Last month I fulfilled a lifelong dream to visit the Queen Charlotte Islands, also called Haida Gwaii. Cast about 70 miles off British Columbia’s coast and tucked up under Alaska, Haida Gwaii is the ancestral home to the Haida Nation, as well as numerous birds and marine mammals.
Six of us kayakers flew from Vancouver airport to Sand Spit situated on the east side of Haida Gwaii, about midway up the archipelago.
First we toured the north island, dropping in on Haida wood carvers and silver jewelry makers in Old Masset. Then we returned to the main south island and met up with Jo, our vivacious, veteran kayaking guide and owner of Green Coast Kayaking.
We headed south in a rainstorm, but by noon the following day the clouds departed for the horizon and disappeared for the remainder of our eight-day paddle. We missed the heat wave here on Whidbey and gloried in the warmest weather Haida Gwaii has seen in decades.
We paddled, camped, cooked over an open fire, swam in the frigid Pacific and explored some of the most pristine waters and unpopulated lands I’ve ever experienced.
During one of the lowest tides of the summer, we examined sea stars, bat stars, anemones, sea urchins, turban snails and many species of kelp (my favorite being the feather boa) in the natural underwater aquarium of Barnaby Narrows, considered to have one of the most concentrated mass of marine life anywhere.
Above water we searched for the threatened Marbled Murrelets, a sweet little brownish seabird with a short upturned beak. We also found its uncommon cousin, the Ancient Murrelet, similar sized with black and white markings.
Onshore we visited old Haida villages—Tanu, Skedans and Hot Springs—now deserted except for Haida caretakers. Under the spell of the Haida Watchmen’s explanations and stories, moss-draped logs became old downed totems. Notched stumps became mortuary poles, their mortuary boxes and the bones they held having returned to the earth or been carried off by artifact thieves decades ago. Giant pick-up sticks became beams of ancient houses.
Each day as we paddled through islands, across straits or along the shore, I kept an eye out for Pigeon Guillemots, the black and white seabirds with bright red feet. It was by far the most common bird species we saw, and on occasion I watched adult guillemots carrying food to their young, hidden in rocky burrows.
I’m particularly interested in Pigeon Guillemots, since I coordinate volunteers from Whidbey Audubon who are monitoring local populations of that species for the annual summer survey sponsored by Whidbey Audubon and the Island County Marine Resources Committee. This year we are monitoring 23 colonies, the breeding homes for the nearly 1,000 guillemots that breed and raise their young on Whidbey.
On Whidbey, I have never observed guillemot breeding behavior as unusual as I was to discover on Haida Gwaii. The principal islands of that archipelago are divided in half by a long, east-west inlet, and one small ferry carries a handful of cars and trucks across the inlet between the major islands.

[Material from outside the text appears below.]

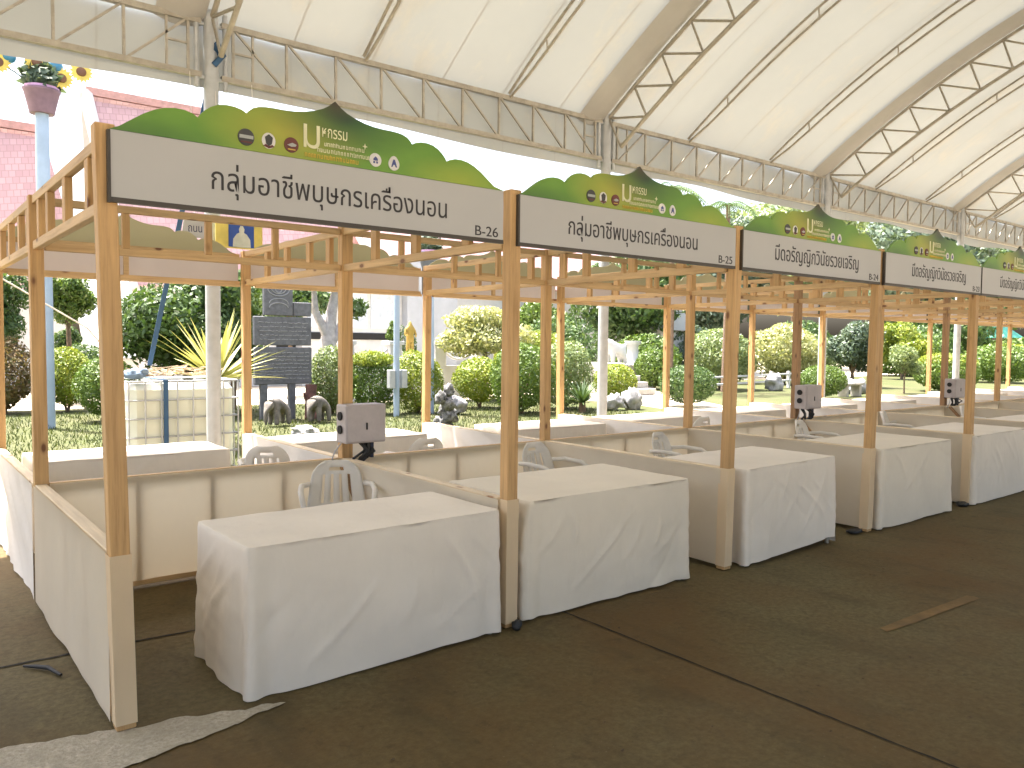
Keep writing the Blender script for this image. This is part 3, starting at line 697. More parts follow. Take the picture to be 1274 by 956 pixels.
TB = [  # x0,x1,y0,depth,h, cloth, label part
 (.525, 1.945, -.035, .70, .690, M_CLOTHW, 'nearest front table, under sign B-26', .006),
 (2.19, 3.60, .015, .86, .700, M_CLOTHC, 'second front table, under sign B-25', .016),
 (4.16, 5.40, -.03, .80, .715, M_CLOTHW, 'third front table from the left', .014),
 (6.13, 7.50, -.03, .80, .715, M_CLOTHC, 'fourth front table from the left', .014),
 (8.02, 9.45, -.03, .80, .715, M_CLOTHW, 'fifth front table, at the right edge of the photo', .014),
 (10.1, 11.5, -.02, .80, .715, M_CLOTHW, 'sixth front table, far right beyond the stall posts', .014),
 (12.1, 13.5, -.02, .80, .715, M_CLOTHC, 'seventh front table, far right behind the others', .014)]
for k, (a, b, y0, d, h, mt, lb, hem) in enumerate(TB):
    lift = None
    if k == 2: lift = lambda kk, s, L: .05 * max(0, (s / L - .1)) if kk == 0 else 0
    if k == 0: lift = lambda kk, s, L: .012 * s / L if kk == 0 else 0
    tablecloth((a + b) / 2, y0 + d / 2, b - a, d, h, 'white cloth hanging over the ' + lb, 11 + k, mt, hem, .013 if k != 1 else .017, R([.6, -.4, 1, 0, .5, 0, 0][k]), lift=lift)
    if k < 5: table((a + b) / 2, y0 + d / 2, b - a, d, h, 'folding table under the cloth of the ' + lb.split(',')[0])
BT = [(.17, 1.62, 3.30, .68), (2.15, 3.62, 3.35, .68), (4.55, 5.95, 3.15, .72), (6.25, 7.75, 3.2, .7), (8.2, 9.7, 3.2, .7), (10.2, 11.7, 3.2, .7), (12.2, 13.7, 3.2, .7), (14.2, 15.7, 3.2, .7), (16.2, 17.7, 3.2, .7), (18.2, 19.7, 3.2, .7)]
for k, (a, b, y0, d) in enumerate(BT):
    tablecloth((a + b) / 2, y0 + d / 2, b - a, d, .69, f'sunlit white cloth over the {ORD[k]} back-row table from the left', 41 + k, M_CLOTHW, .02, .012, R([0, .8, -1, 0, .5, 0, 0, 0, 0, 0][k]), 'white cloths over the back row tables')
    if k < 3: pass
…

There is no ferry dock, such as we are used to here on Whidbey. Cars drive down a paved boat ramp and bump up onto a metal ramp lowered from either end of the ferry.
As the ferry started off from the southern shore for its half-hour crossing, one of our paddling friends noticed four guillemots sitting on the ferry’s metal ramp. He asked a crew member about the birds.
“They’re kind of like mascots,” the crew responded. “Once we lift the ramp, they fly in underneath. Got their nests in there.”
I was incredulous when I heard this. But later, Jo confirmed it.
Each summer for the past four years, guillemots have laid their eggs and raised their young on the ferry, riding it back and forth. They dive underwater to catch fish, grasp the prey in their beaks and fly back to the moving ferry to deliver the fish to their young.
I’m still puzzled as to why with hundreds of miles of rugged, rocky coastline, these gregarious guillemots choose to nest on the one ferry in all of Haida Gwaii.
This morning I was back surveying our Whidbey guillemots. Many of the young birds have already fledged from their burrows high on the bluff. When the young are ready to leave the burrow, they must tumble down the steep bluff, maneuver their way over and around drift logs, and wobble across the beach before finding the safety of open water.
In contrast, those young Haida Gwaii guillemots simply hop off the ferry and plop onto the water.